> [GIVEN EXERCISE]:
From the first line of the data below, copy each line up to the one containing "return v[:, :2], f", and include that line too.

> [DATA EXTRACT]:
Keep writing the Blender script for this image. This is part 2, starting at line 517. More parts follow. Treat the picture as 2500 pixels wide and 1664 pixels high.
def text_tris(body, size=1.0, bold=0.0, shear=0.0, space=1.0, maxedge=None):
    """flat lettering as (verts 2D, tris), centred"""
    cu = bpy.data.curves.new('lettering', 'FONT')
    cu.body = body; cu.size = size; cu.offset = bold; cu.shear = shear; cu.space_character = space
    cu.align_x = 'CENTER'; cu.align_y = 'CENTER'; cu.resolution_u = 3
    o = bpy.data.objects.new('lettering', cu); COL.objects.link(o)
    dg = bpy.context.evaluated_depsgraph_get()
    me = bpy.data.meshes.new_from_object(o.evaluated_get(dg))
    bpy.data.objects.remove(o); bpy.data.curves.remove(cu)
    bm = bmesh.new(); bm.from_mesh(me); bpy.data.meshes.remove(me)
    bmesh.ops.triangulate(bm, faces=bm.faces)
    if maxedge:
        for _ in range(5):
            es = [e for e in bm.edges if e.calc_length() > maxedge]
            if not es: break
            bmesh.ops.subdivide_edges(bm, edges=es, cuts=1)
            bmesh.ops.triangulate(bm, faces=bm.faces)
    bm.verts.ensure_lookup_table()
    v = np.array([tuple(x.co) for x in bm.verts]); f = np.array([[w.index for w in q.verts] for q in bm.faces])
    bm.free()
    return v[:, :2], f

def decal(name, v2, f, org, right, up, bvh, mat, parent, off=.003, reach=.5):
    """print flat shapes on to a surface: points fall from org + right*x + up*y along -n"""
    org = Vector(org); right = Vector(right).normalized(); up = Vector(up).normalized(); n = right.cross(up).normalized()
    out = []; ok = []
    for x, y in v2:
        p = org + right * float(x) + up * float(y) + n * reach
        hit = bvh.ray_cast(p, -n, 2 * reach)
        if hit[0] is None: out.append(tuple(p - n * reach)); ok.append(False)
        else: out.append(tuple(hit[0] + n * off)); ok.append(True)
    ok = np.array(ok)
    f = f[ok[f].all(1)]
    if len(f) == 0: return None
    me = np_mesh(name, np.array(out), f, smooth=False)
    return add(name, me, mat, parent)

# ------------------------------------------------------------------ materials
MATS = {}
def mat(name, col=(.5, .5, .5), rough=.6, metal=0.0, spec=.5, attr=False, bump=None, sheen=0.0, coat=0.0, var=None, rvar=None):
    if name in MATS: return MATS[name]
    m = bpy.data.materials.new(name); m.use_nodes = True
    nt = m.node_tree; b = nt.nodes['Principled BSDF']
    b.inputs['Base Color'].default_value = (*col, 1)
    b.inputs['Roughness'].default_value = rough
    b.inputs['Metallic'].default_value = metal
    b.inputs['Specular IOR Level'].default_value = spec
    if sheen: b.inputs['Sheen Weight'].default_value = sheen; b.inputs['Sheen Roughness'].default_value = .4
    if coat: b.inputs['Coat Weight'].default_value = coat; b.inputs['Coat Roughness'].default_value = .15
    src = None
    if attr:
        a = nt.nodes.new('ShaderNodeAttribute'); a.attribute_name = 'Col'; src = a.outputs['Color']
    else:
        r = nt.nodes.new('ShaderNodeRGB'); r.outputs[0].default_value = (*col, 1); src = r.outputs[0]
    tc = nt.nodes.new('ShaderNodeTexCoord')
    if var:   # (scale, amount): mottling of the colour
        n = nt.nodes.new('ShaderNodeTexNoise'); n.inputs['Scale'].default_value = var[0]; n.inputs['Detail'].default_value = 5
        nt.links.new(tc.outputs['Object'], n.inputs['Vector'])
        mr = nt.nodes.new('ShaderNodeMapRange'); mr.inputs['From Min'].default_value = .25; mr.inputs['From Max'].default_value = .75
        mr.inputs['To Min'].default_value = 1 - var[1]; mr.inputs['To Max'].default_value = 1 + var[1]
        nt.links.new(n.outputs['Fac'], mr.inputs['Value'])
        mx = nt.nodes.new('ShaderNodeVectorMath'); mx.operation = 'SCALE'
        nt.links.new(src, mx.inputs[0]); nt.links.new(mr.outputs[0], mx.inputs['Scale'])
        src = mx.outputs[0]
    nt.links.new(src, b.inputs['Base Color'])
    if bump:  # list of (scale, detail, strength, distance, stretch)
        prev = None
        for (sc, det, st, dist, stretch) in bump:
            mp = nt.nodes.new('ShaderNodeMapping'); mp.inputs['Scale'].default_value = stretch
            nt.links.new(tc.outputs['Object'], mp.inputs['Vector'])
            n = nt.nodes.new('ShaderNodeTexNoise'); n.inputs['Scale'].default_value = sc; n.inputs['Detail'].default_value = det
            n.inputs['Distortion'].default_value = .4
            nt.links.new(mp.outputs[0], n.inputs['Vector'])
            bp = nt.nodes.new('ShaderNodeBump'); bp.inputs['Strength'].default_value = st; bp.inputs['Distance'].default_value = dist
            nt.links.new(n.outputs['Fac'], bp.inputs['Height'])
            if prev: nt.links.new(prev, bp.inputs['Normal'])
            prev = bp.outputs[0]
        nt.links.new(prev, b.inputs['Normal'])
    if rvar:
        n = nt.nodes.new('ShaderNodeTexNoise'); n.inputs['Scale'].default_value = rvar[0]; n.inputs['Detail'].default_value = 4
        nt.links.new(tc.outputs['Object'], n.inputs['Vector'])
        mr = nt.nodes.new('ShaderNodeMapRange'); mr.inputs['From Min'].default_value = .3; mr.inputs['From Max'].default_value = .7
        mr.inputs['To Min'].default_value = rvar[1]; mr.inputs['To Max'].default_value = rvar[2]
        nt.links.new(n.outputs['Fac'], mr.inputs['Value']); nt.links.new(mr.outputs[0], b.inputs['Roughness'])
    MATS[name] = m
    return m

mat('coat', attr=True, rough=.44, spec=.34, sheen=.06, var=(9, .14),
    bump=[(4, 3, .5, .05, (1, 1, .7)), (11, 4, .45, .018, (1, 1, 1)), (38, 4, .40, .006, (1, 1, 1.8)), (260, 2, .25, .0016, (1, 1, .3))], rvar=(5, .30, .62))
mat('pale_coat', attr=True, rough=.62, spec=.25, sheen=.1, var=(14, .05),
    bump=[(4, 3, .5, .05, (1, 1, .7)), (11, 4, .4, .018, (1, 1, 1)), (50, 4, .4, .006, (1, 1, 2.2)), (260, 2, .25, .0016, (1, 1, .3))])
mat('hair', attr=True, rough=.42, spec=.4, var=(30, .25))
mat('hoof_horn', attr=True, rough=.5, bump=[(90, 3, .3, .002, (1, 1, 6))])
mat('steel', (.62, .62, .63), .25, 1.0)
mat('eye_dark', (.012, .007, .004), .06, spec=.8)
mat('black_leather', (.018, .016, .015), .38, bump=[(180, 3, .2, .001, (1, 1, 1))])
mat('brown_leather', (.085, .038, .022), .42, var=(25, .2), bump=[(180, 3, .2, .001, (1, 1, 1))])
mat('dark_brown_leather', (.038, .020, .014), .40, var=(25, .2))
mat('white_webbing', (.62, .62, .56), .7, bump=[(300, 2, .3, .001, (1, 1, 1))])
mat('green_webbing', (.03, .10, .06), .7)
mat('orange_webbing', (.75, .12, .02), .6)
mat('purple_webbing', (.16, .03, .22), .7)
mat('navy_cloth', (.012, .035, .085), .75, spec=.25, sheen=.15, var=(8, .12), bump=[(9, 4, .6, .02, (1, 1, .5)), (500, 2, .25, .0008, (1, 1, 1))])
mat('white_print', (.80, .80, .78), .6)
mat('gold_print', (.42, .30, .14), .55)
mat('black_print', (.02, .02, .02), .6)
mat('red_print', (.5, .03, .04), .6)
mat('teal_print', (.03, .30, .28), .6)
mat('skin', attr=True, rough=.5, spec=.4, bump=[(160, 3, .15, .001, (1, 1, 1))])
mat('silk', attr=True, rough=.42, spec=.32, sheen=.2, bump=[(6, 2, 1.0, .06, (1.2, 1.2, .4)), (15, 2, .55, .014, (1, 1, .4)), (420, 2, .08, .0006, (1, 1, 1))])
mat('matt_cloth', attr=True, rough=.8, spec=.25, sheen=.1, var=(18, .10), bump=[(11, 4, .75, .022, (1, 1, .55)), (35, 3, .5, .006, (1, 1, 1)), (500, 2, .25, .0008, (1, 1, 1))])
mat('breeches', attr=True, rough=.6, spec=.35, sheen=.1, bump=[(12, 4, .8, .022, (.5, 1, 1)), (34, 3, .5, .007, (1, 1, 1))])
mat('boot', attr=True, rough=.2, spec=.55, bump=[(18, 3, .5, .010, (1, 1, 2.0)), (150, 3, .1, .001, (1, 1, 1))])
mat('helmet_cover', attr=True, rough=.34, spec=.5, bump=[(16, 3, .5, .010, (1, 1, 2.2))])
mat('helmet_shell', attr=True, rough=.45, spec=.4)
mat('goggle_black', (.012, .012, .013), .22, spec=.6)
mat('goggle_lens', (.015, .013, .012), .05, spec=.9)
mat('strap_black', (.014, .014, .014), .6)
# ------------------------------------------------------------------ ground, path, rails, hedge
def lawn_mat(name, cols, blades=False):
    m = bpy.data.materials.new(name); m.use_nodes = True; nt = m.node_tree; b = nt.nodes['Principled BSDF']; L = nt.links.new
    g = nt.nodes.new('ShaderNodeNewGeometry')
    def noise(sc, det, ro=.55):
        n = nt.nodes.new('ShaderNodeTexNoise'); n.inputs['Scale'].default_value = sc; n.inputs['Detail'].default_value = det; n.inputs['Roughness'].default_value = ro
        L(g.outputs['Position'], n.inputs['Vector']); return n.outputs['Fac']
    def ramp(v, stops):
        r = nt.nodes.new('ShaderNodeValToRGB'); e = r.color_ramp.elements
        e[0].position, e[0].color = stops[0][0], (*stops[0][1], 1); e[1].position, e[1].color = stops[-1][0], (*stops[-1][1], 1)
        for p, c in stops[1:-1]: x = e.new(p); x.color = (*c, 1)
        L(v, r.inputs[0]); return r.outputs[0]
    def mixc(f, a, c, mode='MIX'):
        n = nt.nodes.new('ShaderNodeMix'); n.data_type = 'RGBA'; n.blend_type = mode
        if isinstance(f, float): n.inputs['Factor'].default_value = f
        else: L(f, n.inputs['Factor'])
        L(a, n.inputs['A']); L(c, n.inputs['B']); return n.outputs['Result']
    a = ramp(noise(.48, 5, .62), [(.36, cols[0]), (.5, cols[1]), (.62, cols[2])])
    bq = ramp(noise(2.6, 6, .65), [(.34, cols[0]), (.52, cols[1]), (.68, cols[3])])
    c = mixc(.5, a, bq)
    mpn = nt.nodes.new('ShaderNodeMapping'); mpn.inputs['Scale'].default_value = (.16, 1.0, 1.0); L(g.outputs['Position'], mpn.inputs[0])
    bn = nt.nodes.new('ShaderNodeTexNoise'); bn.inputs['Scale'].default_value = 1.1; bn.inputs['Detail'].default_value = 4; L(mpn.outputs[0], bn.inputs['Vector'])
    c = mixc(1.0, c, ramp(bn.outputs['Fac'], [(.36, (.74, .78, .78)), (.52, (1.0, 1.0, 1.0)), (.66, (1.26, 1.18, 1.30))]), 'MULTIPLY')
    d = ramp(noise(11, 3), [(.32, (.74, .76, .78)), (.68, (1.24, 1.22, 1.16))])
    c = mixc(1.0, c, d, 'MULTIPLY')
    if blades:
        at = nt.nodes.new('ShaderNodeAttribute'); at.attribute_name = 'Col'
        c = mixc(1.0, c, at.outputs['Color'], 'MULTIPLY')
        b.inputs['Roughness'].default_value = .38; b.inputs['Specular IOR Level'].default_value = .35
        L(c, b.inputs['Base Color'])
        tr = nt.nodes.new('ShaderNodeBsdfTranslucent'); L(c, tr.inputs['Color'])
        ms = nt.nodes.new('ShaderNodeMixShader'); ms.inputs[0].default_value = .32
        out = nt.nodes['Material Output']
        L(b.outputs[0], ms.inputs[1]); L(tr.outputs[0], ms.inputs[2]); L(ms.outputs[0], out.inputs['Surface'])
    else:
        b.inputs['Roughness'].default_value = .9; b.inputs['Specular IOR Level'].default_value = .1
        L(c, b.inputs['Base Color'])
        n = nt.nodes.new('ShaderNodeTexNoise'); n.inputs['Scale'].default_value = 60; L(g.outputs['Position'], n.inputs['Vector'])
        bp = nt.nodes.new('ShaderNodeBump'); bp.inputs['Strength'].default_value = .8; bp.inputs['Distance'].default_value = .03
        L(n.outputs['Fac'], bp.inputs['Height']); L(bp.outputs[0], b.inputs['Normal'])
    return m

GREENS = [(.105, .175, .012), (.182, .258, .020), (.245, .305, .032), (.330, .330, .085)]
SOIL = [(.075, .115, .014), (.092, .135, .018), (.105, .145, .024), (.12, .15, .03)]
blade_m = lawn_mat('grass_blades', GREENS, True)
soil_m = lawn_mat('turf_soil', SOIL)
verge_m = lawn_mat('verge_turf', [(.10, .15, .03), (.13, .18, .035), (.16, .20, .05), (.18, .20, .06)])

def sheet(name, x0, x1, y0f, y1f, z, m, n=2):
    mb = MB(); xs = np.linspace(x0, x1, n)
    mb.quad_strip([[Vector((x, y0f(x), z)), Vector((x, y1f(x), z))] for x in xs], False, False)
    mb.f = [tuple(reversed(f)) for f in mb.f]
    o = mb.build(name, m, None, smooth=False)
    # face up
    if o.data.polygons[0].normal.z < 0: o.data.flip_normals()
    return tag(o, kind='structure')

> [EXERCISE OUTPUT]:
Keep writing the Blender script for this image. This is part 2, starting at line 517. More parts follow. Treat the picture as 2500 pixels wide and 1664 pixels high.
def text_tris(body, size=1.0, bold=0.0, shear=0.0, space=1.0, maxedge=None):
    """flat lettering as (verts 2D, tris), centred"""
    cu = bpy.data.curves.new('lettering', 'FONT')
    cu.body = body; cu.size = size; cu.offset = bold; cu.shear = shear; cu.space_character = space
    cu.align_x = 'CENTER'; cu.align_y = 'CENTER'; cu.resolution_u = 3
    o = bpy.data.objects.new('lettering', cu); COL.objects.link(o)
    dg = bpy.context.evaluated_depsgraph_get()
    me = bpy.data.meshes.new_from_object(o.evaluated_get(dg))
    bpy.data.objects.remove(o); bpy.data.curves.remove(cu)
    bm = bmesh.new(); bm.from_mesh(me); bpy.data.meshes.remove(me)
    bmesh.ops.triangulate(bm, faces=bm.faces)
    if maxedge:
        for _ in range(5):
            es = [e for e in bm.edges if e.calc_length() > maxedge]
            if not es: break
            bmesh.ops.subdivide_edges(bm, edges=es, cuts=1)
            bmesh.ops.triangulate(bm, faces=bm.faces)
    bm.verts.ensure_lookup_table()
    v = np.array([tuple(x.co) for x in bm.verts]); f = np.array([[w.index for w in q.verts] for q in bm.faces])
    bm.free()
    return v[:, :2], f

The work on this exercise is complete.